Of course, you have probably been getting some level of correspondence from groups that are interested in purchasing your business. 

When deals get more difficult to do in the middle-market, private equity moves down stream to the lower-middle-market.  

Firms that previously were only interested in businesses with more than $10 million in EBITDA will start poking at businesses with around $7 million in EBITDA.  The thought is there is less competition for the smaller lower-middle-market assets and there is potentially more return available (albeit with some risk).  In addition, the lower-middle-market companies are owned by the baby boomers and generally speaking, the same ones that are going to be sold right about now.  Lastly, PE firms like to take advantage of something known as “size arbitrage.”  They have the capital to put several small companies together to create a larger company, which tends to sell for a higher multiple.

Rising interest rates are pushing them into transactions that require less debt.

Those larger deals, as I mentioned above, trade at higher multiples – which is generally supported by higher levels of debt.  Larger transactions can have 5, 6, or 7 times EBITDA of debt (or more!), while in the lower-middle-market, debt financing at those levels is rare.  When debt is more expensive and you still need to place your private equity capital, the lower-middle-market can start to look attractive.  

Lastly, when times are tough, they move closer to the business and away from auctions.

PE firms hate auctions.  PE firms ❤️  proprietary deals.  They will try to direct source a transaction whenever they can because an auction forces them to pay a very full price.  When transactions become more scarce, valuations remain high and PE firms must compete for every deal so they start to double down on going direct to the business owner.  

Direct to the business owner used to take the form of a bunch of college kids smiling and dialing business owners and hoping that someone answered the phones or sending hundreds of unsolicited emails.  A fair amount of this still goes on, but since the stakes have increased, so have the tactics of outreach. 
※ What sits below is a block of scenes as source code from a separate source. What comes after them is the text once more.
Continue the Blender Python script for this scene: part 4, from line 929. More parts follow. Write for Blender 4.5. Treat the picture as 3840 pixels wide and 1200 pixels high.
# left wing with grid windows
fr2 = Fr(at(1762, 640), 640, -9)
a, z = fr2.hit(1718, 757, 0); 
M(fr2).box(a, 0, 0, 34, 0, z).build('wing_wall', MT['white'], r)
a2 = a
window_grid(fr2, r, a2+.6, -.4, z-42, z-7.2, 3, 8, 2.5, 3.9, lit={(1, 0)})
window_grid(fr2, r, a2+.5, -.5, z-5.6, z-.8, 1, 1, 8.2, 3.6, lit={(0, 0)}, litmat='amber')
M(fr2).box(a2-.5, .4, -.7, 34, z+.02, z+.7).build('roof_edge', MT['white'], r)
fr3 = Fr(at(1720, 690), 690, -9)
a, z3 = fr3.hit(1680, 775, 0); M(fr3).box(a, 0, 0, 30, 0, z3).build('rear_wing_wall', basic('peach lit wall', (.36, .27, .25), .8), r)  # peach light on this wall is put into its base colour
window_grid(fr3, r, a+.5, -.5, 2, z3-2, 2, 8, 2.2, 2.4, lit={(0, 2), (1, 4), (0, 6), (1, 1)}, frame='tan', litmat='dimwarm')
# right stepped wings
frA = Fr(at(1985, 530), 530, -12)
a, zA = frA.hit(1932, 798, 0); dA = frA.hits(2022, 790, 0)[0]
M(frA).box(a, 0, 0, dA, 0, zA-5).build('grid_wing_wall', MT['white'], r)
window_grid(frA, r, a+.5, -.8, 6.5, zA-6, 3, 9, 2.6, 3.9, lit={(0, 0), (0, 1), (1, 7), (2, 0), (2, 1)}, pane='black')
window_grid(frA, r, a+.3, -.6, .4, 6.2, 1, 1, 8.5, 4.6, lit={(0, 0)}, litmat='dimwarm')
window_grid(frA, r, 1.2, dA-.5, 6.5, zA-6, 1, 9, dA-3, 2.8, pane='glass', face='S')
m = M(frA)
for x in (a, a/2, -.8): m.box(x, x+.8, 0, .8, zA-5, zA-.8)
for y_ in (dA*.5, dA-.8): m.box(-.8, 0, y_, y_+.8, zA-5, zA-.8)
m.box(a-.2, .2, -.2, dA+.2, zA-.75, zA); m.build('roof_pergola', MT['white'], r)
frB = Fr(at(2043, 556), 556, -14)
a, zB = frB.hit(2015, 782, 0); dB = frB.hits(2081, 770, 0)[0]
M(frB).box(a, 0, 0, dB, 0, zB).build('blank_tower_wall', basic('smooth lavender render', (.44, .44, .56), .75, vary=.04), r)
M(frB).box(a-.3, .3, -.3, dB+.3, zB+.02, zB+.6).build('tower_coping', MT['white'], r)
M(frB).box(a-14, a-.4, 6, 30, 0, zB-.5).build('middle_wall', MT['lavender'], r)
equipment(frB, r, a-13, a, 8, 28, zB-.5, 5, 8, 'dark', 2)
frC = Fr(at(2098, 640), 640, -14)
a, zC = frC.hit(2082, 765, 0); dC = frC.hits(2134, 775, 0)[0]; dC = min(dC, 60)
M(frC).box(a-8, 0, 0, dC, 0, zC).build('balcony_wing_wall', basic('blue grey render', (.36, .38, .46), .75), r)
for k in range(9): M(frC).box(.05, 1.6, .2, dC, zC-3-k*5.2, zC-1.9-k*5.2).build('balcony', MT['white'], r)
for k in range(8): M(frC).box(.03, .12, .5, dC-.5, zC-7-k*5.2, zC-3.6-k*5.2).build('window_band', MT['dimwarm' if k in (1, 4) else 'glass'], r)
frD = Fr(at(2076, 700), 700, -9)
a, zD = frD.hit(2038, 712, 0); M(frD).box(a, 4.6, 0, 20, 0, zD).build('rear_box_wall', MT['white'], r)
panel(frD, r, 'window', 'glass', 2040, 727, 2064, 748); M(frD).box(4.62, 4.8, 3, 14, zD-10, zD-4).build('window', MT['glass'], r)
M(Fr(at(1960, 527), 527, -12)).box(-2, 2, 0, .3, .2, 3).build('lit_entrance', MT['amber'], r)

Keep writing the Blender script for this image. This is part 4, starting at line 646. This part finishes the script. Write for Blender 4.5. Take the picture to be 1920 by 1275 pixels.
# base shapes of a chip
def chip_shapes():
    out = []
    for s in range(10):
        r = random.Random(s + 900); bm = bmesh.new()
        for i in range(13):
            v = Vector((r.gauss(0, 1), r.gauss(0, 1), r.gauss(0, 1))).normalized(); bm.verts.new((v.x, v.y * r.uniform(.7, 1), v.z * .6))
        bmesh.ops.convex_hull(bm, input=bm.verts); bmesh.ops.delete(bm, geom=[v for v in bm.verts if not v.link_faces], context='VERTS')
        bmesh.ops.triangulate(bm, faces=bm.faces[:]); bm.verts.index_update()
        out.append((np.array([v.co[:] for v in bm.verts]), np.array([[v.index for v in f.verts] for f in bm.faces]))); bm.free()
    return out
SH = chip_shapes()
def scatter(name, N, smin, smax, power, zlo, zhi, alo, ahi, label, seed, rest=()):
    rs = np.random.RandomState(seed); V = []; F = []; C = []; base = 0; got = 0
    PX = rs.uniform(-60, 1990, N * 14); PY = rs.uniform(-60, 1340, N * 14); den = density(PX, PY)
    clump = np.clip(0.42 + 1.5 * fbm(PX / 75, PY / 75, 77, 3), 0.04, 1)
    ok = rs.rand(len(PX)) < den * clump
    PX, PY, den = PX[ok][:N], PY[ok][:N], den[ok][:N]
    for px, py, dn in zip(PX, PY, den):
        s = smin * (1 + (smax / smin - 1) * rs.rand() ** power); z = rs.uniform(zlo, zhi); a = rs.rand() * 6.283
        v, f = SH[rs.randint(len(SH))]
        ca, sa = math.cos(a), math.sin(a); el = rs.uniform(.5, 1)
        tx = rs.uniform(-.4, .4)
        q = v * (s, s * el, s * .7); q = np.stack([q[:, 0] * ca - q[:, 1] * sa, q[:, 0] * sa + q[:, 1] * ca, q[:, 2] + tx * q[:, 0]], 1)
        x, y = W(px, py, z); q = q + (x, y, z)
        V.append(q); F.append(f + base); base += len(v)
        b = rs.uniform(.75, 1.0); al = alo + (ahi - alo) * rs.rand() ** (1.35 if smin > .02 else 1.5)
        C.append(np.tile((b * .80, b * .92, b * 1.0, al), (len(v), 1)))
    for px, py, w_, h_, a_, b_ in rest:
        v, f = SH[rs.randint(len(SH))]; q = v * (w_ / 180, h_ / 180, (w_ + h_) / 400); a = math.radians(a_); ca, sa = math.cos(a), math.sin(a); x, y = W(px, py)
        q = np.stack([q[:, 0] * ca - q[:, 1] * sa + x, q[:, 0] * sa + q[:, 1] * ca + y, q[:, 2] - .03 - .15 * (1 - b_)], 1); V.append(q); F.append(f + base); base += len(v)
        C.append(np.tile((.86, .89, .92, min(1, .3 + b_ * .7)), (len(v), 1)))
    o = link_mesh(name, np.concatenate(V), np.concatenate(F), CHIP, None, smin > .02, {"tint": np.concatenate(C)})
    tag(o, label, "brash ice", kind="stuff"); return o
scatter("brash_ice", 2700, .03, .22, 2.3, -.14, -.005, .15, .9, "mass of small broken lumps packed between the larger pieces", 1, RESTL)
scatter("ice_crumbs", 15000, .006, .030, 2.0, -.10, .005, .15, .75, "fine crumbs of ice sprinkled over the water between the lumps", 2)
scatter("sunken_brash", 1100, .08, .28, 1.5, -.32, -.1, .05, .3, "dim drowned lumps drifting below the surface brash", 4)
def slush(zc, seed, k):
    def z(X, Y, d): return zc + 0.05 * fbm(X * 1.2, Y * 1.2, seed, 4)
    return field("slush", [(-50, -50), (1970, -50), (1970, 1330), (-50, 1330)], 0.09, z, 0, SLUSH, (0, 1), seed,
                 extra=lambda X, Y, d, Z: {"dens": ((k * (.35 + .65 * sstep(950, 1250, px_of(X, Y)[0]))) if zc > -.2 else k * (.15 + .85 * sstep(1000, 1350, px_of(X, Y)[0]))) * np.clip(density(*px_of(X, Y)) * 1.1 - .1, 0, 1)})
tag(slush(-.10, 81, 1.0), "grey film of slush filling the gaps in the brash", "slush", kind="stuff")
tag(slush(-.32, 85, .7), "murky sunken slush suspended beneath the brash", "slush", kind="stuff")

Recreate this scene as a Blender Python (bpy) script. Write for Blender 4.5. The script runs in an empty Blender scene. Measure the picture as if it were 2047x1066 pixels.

Now a days, I hear terms like “big data” and “artificial intelligence” as it relates to sourcing information about businesses that fit a particular profile or investment thesis that a private equity group likes.  I’m not sure that this is entirely different than the college kid model, other than it might have a more sophisticated front-end, but the end result is the same – business owners are receiving direct contacts by private equity or financial buyers with the hopes that they catch them at a weak moment and want to sell their business.  Don’t be surprised if the number of outreach emails or phone calls you receive double or triple in the next year.  

Unfortunately for business owners, the price to pay for forgoing an auction is greater than ever because valuations remain so high.  PE firms understand the arbitrage of the proprietary deal, which is why they are willing to throw so much capital at getting one.  I suggest that you collect all the letters and emails you receive about buying your business in an email folder or manila folder and hand them over to your investment banker who runs your auction process.  It’s too bad you won’t be able to see the sad looks on their PE faces when they realize that you have an advisor and they won’t be able to buy your company for a discount.  If they really ARE interested, they will happily participate in the sale process.